Segundo as informações presentes no parecer, a edificação apresenta uma mescla de influências arquitetônicas de origem italiana, tornando o referido bem eclético em sua arquitetura. Entretanto, os estilos e artistas responsáveis por tal junção de estilos não são apresentados no texto, empobrecendo a riqueza de elementos que justifiquem seu tombamento.
Diante a falta de elementos que justificassem o tombamento, a então proprietária do imóvel, Imaculada Rosso Iannoni Carneiro, impugnou o tombamento provisório com base na interpretação literal do Decreto-lei nº 25 de 1937. Justificando em síntese a ausência de elementos fundamentais para a efetivação do tombamento em uma análise concisa e bem estruturada. Defendeu que falta ao imóvel estilo arquitetônico concreto, anteriormente destacado pelo técnico responsável pela elaboração do parecer do IEPHA, valorizando a relevância arquitetônica, mas afirmando que a mesma não possuía qualquer tipo de marco histórico e monumentalidade que justificasse o tombamento. Por fim, a proprietária relembrou a participação de sua família na cessão de terrenos e imóveis para a Prefeitura de Belo Horizonte, incluindo a Fundação Felício Rocho e o Hotel Avenida, esclarecendo que após tantas doações, a referida residência era tudo o que havia restado para ela.
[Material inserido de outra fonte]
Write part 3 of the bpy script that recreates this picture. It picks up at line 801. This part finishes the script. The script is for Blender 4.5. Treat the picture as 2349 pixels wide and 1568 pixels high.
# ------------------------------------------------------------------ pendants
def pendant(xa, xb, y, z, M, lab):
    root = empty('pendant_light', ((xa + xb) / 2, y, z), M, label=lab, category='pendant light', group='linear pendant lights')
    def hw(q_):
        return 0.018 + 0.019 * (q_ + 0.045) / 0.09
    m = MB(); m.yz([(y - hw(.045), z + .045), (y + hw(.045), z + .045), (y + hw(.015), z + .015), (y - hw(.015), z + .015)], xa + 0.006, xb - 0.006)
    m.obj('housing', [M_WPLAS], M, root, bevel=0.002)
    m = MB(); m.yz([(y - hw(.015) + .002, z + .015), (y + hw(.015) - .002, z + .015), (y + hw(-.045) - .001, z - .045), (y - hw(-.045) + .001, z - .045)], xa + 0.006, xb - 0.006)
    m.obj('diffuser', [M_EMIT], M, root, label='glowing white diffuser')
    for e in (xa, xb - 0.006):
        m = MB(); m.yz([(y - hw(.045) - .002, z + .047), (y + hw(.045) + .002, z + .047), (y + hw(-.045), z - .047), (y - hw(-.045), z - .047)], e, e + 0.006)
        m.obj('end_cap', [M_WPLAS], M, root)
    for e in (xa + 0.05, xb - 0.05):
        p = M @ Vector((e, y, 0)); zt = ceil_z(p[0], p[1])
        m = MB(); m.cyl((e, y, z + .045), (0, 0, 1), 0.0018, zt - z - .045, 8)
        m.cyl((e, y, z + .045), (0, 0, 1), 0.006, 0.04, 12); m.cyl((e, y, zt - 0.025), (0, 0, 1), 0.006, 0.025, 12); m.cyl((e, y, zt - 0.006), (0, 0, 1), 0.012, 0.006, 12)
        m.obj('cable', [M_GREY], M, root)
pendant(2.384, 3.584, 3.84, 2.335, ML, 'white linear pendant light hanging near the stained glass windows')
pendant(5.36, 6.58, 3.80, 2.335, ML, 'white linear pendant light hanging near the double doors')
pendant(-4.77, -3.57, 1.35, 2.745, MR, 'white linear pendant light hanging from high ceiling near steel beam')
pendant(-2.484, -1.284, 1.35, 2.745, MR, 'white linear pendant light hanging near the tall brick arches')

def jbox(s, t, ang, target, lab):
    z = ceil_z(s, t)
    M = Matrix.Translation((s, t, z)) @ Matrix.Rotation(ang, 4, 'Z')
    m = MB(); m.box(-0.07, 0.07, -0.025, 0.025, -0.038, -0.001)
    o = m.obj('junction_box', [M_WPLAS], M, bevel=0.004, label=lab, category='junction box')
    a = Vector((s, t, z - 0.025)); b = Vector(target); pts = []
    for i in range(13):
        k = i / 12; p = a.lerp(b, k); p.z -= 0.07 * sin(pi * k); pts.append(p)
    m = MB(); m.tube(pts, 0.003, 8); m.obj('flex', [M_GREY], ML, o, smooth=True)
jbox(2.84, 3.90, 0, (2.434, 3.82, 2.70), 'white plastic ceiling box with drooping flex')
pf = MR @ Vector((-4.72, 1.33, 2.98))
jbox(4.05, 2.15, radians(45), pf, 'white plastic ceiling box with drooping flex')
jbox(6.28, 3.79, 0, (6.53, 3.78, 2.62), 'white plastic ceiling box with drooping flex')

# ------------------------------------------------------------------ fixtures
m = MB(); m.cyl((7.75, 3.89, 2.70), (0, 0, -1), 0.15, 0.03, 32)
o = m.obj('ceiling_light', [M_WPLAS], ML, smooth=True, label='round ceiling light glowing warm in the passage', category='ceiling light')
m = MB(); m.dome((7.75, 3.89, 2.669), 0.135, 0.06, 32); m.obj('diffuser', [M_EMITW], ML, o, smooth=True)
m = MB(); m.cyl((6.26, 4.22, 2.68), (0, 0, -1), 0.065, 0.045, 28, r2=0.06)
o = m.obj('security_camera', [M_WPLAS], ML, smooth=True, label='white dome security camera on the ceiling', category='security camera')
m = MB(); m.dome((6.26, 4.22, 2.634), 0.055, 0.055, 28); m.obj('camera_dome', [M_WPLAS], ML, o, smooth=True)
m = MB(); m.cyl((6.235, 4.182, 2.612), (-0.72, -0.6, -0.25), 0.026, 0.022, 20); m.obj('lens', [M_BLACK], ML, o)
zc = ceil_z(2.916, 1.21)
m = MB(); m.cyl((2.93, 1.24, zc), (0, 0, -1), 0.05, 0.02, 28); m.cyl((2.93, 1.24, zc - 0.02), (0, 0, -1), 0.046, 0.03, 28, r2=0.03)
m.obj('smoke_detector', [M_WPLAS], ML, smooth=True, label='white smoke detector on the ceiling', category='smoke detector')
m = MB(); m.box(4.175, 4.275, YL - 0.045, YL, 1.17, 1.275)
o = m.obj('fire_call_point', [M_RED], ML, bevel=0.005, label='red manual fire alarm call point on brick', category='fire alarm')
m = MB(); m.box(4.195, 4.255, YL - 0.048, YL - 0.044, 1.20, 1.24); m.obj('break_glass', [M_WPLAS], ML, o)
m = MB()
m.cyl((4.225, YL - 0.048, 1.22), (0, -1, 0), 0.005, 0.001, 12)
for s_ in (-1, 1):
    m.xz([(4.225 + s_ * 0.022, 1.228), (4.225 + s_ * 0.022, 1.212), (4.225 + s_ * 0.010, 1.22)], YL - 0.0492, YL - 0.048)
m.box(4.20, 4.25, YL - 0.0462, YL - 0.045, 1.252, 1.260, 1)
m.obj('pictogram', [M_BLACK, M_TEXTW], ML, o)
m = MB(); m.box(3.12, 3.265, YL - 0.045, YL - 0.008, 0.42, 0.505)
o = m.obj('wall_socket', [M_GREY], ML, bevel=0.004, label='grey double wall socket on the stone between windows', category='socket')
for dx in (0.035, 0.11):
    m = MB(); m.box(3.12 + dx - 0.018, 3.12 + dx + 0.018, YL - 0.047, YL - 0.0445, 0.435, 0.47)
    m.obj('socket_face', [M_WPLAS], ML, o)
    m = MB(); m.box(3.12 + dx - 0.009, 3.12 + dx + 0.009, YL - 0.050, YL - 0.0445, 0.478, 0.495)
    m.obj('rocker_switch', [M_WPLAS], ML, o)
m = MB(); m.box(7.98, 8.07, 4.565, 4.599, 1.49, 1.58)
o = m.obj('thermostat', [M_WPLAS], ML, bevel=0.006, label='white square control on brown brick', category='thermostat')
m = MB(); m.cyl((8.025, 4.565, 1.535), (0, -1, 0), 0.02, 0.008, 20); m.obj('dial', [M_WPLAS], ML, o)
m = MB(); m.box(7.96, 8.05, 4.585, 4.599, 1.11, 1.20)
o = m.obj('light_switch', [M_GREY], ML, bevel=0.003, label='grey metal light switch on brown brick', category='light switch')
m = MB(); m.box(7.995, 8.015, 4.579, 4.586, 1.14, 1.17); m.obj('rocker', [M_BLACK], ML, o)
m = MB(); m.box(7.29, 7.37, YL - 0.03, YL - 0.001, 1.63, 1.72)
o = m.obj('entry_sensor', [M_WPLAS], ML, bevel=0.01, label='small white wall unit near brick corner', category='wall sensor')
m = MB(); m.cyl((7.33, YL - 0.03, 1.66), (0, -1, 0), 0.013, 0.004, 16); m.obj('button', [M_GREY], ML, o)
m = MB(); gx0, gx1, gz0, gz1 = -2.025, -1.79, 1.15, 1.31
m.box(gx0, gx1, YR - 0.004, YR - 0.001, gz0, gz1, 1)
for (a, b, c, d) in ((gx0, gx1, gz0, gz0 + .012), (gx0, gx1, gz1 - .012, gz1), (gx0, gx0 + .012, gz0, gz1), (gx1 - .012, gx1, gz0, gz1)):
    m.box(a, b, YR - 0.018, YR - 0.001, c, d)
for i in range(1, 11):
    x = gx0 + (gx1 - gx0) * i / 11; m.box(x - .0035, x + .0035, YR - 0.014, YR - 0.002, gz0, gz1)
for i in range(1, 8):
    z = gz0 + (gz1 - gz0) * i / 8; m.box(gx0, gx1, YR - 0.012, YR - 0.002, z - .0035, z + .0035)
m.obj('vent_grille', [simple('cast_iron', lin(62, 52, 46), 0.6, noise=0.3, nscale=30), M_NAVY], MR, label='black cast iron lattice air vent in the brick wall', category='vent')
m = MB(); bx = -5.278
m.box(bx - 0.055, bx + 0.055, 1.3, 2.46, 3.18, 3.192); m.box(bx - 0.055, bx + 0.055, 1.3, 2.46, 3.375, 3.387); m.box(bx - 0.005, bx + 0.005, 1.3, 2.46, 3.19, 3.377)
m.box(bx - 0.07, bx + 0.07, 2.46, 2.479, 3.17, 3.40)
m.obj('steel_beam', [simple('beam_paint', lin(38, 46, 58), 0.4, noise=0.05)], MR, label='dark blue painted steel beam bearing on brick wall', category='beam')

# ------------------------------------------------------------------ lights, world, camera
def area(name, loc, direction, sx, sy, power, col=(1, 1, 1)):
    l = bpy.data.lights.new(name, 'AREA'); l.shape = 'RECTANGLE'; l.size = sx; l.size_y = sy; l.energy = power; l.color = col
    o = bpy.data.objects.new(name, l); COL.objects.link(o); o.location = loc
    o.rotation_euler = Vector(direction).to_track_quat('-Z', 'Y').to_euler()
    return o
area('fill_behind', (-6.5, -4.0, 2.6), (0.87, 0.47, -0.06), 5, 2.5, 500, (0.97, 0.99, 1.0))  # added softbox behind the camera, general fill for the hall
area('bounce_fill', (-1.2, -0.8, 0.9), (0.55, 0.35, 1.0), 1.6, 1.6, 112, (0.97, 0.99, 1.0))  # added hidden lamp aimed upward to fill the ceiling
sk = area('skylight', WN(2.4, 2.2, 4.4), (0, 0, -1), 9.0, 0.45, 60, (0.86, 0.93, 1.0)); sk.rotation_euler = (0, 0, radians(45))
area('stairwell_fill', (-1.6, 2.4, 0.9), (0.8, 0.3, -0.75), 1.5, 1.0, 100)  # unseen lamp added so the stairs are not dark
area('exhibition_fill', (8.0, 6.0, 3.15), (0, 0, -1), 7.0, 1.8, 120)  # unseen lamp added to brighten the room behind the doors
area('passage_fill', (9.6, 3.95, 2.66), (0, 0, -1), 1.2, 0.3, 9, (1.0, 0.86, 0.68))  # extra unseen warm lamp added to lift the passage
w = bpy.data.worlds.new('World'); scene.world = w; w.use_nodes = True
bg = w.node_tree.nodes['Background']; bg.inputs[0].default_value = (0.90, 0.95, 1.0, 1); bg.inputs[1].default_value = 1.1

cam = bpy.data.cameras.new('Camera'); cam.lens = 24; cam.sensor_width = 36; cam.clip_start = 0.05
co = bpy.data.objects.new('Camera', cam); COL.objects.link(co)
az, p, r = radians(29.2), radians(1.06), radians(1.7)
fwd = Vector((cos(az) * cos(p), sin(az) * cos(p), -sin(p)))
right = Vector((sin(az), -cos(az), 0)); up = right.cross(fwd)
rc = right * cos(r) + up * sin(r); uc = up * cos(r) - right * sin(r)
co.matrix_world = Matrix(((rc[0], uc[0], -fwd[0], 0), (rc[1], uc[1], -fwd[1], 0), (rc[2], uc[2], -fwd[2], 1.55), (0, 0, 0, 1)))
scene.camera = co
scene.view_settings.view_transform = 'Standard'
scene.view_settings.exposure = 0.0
Após o pedido de impugnação do processo, uma nova análise foi realizada e, corroborando com o posicionamento da proprietária, a conselheira do Patrimônio Municipal, Ismailia de Moura Nunes, emitiu um parecer solicitando o acolhimento do recurso. Em síntese defendeu que o imóvel não possui nenhum tipo de atrativo ou justificativa para seu tombamento, respaldando-se nos professores Ivo Porto Menezes e Luciano Amedée Peret ao afirmar que a arquitetura é de uma fase não áurea. Além de que a edificação mistura estilos destacando a art nouveau e as influências góticas de forma “medíocre” e “grosseira”.
A análise técnica do parecer poderia denota um posicionamento pessoal da conselheira, tanto pelo imóvel quanto pela região Lagoinha em si, a qual a mesma se refere como uma região indigna de um reconhecimento tão valioso. Contudo, as falhas técnicas presentes no referido dossiê podem ser justificadas pela ausência de uma orientação legislativa constitucional, uma vez que tais tipos de direcionamento foram outorgados apenas em 1988, onze anos depois da elaboração do dossiê. Bem como, para o fato de ser um dos primeiros processos realizados pelo IEPHA que não possuía uma política patrimonial robusta.
Em 1977, após o cancelamento do tombamento a então proprietária protocolou projeto de modificação da fachada da Casa da Loba. Atualmente é possível observar a completa desfiguração do imóvel. Ele está revestido de reboco de argamassa, não apresenta pintura e mantém os portões de ferro. As Janelas em madeira de verga reta apresentam-se preservadas, mas as duas janelas centrais de verga em arco pleno foram substituídas. Todos elementos em massa originais foram retirados, inclusive cornija, platibanda, incluindo a loba que encimava o conjunto. O dossel da cobertura na varanda lateral de acesso também foi retirado. A valorização original dos planos pelos ornatos em massa, e a antiga cobertura da varanda davam outro aspecto à volumetria da edificação.
Atualmente o imóvel é ocupado por uma família, que impede o acesso de qualquer pessoa ao interior do imóvel. A localização das esculturas da Loba e das Águias permanecem um mistério. A Casa da Loba é lembrada como um espaço que despertava e desperta interesses e admiração por sua beleza arquitetônica e se tornou de certo modo um dos símbolos ou um ícone da região da Lagoinha.